I'm sure Pudens had no idea his name would be recorded in the eternal word of God.  Yet, here he is.  His humble life had eternal influence.  His name is part of scripture.  I wonder what Puden's last words were.  I wonder who heard them.  I wonder whose life was impacted by Pudens' life and testimony.

Here are Paul's Famous last words:

The Lord Jesus Christ be with your spirit. Grace be with you. Amen.

At least, this is the closest we know to be Paul's last words.  We don't know what words he spoke before they beheaded him.  But I bet they were memorable to those that heard them.  What will your famous last words be?  How will your words and life inspire or affect those who come after you?  What does your life say about the God you proclaim?

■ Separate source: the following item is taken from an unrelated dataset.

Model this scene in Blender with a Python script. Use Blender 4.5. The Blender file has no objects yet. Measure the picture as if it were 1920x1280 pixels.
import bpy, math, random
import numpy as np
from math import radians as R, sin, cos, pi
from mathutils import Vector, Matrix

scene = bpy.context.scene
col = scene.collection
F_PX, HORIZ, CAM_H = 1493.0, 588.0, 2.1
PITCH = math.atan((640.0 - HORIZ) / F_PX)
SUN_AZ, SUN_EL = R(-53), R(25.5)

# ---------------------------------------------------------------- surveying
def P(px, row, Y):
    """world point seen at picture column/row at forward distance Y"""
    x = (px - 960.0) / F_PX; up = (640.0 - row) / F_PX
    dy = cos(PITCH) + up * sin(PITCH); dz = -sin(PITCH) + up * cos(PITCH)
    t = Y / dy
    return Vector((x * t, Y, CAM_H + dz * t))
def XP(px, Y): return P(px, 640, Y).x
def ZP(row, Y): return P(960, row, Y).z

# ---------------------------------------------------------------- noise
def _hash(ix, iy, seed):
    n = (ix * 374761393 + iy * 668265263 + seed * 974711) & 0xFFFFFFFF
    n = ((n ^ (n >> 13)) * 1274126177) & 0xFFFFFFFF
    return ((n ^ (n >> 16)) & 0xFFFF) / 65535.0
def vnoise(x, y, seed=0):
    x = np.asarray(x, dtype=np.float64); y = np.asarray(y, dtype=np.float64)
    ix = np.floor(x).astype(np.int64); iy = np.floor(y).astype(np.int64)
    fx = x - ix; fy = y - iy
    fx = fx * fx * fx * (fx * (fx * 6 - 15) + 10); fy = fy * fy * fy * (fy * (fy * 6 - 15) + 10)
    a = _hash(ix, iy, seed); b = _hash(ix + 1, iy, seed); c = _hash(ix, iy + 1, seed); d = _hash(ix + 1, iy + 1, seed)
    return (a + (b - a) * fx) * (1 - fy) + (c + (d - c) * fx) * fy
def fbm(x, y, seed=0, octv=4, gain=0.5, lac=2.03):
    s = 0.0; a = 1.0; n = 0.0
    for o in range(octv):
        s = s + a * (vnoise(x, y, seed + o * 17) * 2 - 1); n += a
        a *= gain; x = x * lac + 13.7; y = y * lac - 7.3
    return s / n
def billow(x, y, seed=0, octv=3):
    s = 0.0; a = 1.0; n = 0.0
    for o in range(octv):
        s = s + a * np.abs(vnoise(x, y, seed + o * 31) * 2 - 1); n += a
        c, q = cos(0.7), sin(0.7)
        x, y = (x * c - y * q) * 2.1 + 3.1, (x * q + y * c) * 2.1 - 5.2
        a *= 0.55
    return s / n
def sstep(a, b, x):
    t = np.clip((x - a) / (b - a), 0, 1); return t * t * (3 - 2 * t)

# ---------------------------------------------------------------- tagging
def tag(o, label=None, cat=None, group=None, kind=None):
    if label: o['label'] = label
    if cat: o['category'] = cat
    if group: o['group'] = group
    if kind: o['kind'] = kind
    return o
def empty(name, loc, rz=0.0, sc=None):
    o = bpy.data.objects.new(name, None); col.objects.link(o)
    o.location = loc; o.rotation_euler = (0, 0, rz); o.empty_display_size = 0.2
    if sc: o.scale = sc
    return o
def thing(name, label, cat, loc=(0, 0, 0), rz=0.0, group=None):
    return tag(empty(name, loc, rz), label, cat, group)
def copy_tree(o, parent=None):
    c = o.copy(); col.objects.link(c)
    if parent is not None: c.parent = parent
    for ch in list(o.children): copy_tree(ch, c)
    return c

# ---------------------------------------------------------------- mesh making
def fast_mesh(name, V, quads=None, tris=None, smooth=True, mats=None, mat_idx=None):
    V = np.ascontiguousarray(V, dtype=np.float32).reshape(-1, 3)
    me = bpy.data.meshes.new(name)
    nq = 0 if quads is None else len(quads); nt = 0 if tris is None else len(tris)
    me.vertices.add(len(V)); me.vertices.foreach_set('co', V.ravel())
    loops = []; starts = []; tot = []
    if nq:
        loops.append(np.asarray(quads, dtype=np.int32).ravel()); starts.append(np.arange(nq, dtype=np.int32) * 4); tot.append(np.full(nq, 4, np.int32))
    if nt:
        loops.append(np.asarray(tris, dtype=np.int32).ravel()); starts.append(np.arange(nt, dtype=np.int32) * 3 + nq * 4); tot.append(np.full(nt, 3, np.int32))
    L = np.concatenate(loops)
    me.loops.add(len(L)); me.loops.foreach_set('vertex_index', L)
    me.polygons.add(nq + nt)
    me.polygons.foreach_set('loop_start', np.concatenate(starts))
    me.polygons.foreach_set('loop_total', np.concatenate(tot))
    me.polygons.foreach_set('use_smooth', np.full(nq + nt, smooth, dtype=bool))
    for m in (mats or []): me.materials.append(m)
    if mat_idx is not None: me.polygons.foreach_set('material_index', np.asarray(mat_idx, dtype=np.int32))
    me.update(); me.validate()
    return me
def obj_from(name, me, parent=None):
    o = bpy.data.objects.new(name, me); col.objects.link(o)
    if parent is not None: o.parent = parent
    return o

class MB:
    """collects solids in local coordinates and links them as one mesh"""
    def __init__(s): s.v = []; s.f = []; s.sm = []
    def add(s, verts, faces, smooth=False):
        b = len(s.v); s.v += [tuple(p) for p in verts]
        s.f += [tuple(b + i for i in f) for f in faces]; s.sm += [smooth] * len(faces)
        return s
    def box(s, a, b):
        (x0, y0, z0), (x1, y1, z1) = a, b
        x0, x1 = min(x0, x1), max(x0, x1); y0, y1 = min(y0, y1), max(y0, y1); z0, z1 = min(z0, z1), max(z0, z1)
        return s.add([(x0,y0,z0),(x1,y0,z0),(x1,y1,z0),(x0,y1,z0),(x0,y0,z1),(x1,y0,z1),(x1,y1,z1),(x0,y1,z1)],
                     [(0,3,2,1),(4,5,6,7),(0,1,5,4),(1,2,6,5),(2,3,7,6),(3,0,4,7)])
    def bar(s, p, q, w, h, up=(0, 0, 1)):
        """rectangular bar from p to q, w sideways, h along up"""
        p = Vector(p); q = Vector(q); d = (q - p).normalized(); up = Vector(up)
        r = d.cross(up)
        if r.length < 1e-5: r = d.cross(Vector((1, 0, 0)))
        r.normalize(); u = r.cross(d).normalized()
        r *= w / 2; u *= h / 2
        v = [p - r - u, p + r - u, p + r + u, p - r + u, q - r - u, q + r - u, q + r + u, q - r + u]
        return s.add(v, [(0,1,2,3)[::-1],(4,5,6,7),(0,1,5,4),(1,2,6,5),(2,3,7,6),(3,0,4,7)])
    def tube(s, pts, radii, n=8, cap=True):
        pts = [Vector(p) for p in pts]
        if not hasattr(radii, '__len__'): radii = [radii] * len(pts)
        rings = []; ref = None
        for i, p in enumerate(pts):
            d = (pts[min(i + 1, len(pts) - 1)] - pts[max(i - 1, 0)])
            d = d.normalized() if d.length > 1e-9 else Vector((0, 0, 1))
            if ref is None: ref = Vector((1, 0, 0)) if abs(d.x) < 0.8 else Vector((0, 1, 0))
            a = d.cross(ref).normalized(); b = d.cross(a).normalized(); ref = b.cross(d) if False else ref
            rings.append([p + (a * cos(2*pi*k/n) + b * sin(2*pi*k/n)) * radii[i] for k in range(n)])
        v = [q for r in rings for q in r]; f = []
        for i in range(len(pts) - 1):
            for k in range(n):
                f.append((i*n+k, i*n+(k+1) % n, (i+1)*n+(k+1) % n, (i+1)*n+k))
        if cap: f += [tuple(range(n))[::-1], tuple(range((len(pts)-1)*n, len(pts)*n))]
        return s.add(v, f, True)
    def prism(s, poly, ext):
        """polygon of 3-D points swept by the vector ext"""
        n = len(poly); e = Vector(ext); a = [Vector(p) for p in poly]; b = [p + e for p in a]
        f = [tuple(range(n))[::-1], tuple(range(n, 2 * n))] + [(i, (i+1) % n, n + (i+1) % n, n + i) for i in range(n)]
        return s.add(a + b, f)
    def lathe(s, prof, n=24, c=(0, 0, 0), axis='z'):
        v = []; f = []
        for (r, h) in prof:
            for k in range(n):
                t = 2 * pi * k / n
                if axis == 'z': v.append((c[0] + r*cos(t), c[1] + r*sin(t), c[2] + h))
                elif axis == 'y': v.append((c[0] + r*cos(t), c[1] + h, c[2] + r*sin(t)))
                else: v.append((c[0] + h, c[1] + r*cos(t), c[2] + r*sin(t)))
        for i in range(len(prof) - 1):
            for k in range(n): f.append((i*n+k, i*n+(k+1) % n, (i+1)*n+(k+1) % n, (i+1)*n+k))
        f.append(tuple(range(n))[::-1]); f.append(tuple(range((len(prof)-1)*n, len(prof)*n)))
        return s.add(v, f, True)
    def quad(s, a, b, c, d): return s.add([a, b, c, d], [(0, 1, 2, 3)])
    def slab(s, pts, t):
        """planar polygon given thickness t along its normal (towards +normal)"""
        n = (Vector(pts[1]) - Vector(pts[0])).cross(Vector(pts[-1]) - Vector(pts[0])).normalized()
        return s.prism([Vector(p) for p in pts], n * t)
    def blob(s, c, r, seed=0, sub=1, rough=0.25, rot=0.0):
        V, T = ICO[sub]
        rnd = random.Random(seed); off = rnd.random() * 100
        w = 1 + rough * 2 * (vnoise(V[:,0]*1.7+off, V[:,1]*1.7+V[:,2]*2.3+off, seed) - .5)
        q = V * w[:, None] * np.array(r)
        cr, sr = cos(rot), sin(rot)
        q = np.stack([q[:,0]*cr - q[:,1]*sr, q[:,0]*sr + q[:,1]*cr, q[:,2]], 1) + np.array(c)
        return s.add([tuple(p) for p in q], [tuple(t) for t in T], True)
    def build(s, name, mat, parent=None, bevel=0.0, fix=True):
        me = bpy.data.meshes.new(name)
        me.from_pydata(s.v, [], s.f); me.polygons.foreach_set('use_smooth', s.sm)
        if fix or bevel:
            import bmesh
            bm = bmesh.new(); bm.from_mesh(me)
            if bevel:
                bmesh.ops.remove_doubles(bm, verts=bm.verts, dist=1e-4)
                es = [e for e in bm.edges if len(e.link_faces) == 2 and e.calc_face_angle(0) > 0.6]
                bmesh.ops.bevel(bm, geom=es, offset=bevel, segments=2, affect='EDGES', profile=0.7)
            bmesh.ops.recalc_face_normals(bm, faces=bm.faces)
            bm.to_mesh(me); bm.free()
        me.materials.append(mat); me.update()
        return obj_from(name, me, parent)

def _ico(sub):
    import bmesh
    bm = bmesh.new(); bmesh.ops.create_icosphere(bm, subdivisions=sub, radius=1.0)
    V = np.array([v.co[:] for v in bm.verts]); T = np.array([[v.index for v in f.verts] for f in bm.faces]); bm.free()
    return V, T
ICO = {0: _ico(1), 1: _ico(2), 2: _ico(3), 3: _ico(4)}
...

All through this book of Timothy we've seen Paul recognizing that Timothy was at place in his life when he needed a nudge.  He needed encouragement.  He needed to know that fear was from Satan; faith was from the Lord.  Timothy needed to know that persecution didn't mean failure and affliction was normal.  We all need to know those things.  We all need to hear them because we all have doubts and fears and feelings of failure come over us.

As Paul encouraged Timothy, he encouraged us.  Finish the race, remain faithful all the way.  Fight the good fight because at the end of the fight was rest.  At the end of the race is victory.

Those who are in Christ can proclaim that victory now while we are still in this body.  When we do that with all our life; when all our words and all our actions are defined by Jesus; our famous last words will reflect the God we serve and be a testimony to Him.